Representation of the LGBTQ community in science-fiction and fantasy stories has evolved over time influenced by societal changes. Legal battles have been fought and more and more countries are accepting people for who they are no matter their sexual orientation.

But, there are still countries which are taking longer to come around to the idea that love is love. Because many of us engage and see ourselves reflected in the characters and fictional worlds we love and adore, we wish to see characters that embrace their individuality and love who they love.

Within the science fiction and fantasy realm, LGBTQ representation has gradually become more widespread from Nickelodeon’s animated series “The Legend of Korra” which saw the main protagonist, Avatar Korra, embark on a journey to the spirit world with her girlfriend, Asami.

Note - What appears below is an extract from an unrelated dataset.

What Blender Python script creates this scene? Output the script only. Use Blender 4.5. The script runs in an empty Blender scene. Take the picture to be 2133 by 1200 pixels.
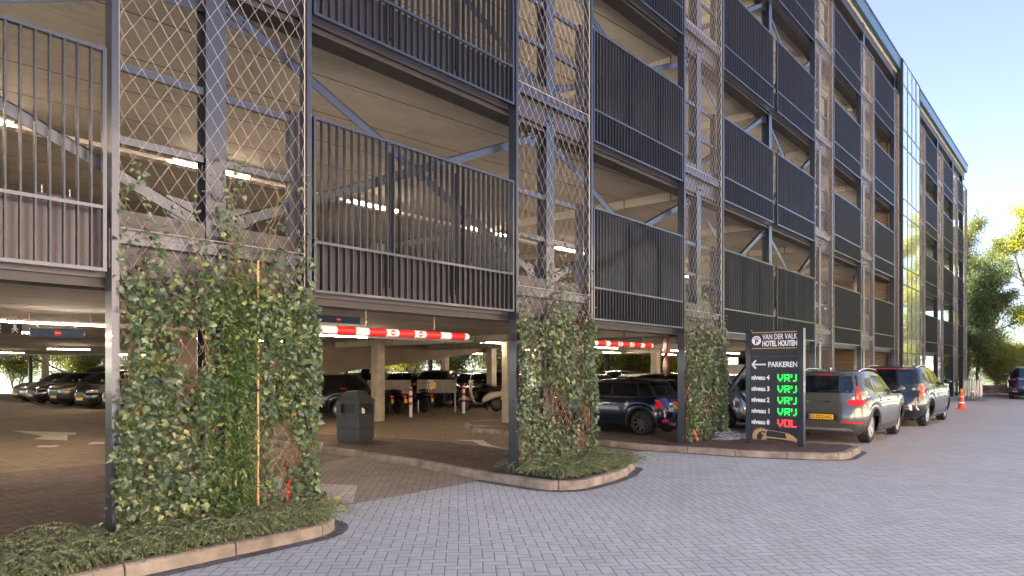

In the literary world, from the 1800s many LGBTQ characters were gay with lesbian and bisexual characters in the minority as seen in Sheridan Le Fanu’s (1872) Carmilla, considered the first lesbian vampire story and Oscar Wilde’s (1890) The Picture of Dorian Gray, which features both a bisexual and gay character in the form of Basil Hallward and Dorian Gray.  Representation of transgender characters was not even included at all but taking into consideration the time period, the LGBTQ community was only starting to be accepted which can account for the lack of social discrimination.


Change in History

Throughout the 1900s and 2000s, there was much rise in gay, lesbian, bisexual and transgender characters. From Berdine and Raina in Terry Goodkind’s (1996/7) Blood of the Fold/Temple of the Winds and transgender character Sgt. Sean Jennison/Betty in James Clavell’s (1962) King Rat. These novels were beginning to explore real relationships and took the literary world into a new and wonderful direction.

During the 2000s, the transgender character, Emily, featured in Dana De Young’s (2011) The Butterfly and the Flame has to fight for her identity after being denied her true self by her family and the dystopian society. In Maggie Stiefvater’s (2012/16) The Raven Cycle, the character of Adam is confident in his intelligence but is also shy and introverted, proving that Stiefvater is representing real people and not stereotypes.

What More Needs To Be Done?

It is clear LGBTQ representation in science fiction fantasy literature and television is growing all the time. Writers are beginning to create original characters with multiple complexities and not have their characters dominated by their sexuality.

However, there is always room for improvement as can be seen in mainstream television, such as, Marvel’s ‘Agents of SHIELD’ which doesn’t seem to include any LGBTQ characters among its main cast and even worldwide literary successes like Harry Potter don’t feature any LGBTQ characters that we know of except for Dumbledore.

The reasons for this could be a lack of awareness or be determined by the writer’s experiences and perspectives. Yet, the rise of LGBTQ representation in science fiction and fantasy are becoming more widespread every year and sometime soon, there will be an LGBTQ character in every story, I have no doubt.